Bom - 1) in de krijgsk., in het algemeen een zwaar projectiel, dat op betrekkelijk korten afstand onder grooten invalshoek wordt geworpen (zie BOMMENWERPER). Bij vroegere gladde mortieren hadden de bommen een overeenkomstige inrichting als de toenmalige ronde granaten. Moderne bommen bestaan meermalen uit zeer zware projectielen met sterke brisante springladingen en voorzien van een steel, die in den loop van den vuurmond past, zoodat het projectiel tegen de monding rust; over handbommen zie bij HANDGRANAAT.—.
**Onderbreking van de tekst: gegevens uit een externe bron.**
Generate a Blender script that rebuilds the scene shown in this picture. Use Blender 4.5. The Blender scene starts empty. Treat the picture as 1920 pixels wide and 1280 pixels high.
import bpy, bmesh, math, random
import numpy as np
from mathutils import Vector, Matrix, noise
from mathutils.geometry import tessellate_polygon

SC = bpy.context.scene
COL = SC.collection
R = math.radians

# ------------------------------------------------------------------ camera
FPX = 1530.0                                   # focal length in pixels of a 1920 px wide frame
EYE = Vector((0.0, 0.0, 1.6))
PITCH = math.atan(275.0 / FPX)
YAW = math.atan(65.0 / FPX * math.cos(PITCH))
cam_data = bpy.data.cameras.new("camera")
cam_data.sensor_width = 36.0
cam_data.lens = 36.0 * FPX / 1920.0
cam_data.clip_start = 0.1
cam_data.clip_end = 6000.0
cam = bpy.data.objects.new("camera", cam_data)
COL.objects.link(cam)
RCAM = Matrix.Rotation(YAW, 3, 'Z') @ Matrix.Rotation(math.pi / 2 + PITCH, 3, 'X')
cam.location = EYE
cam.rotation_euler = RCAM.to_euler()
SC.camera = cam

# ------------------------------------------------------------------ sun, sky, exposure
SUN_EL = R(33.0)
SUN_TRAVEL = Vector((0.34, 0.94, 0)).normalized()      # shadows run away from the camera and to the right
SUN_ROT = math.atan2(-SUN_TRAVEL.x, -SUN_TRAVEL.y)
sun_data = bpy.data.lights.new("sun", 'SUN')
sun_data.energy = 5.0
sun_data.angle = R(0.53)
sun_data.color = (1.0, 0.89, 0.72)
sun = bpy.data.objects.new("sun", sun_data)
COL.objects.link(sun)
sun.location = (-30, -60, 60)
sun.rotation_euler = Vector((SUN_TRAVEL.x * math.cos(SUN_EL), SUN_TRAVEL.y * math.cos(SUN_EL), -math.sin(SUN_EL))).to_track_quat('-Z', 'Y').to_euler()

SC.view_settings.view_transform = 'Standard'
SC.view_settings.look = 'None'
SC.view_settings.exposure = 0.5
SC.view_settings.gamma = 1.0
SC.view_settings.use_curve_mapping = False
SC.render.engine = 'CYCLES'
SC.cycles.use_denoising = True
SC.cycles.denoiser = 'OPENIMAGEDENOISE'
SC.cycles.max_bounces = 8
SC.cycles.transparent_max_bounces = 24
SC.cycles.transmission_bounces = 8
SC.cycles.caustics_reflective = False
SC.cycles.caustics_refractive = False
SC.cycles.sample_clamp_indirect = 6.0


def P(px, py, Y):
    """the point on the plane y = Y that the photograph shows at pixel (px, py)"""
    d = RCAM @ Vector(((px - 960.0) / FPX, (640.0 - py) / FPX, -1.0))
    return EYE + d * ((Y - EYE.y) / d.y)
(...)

2) Vulkanische bommen heeten de grovere losse uitwerpselen der vulkanen; zij zijn zoo groot als een vuist, als een hoofd of grooter en plat, langgerekt of gedraaid van vorm. Niet zelden hebben zij een glanzende, glasachtige, langs scheuren opengebarsten korst, die ontstaan is tengevolge van de plotselinge afkoeling bij het uitslingeren van de toen nog vloeibare bom uit den vulkaan: broodkorstbommen.
3) platboomd, breed visschersvaartuig, vooral gebruikt bij de haringvisscherij. Heeft twee zwaarden.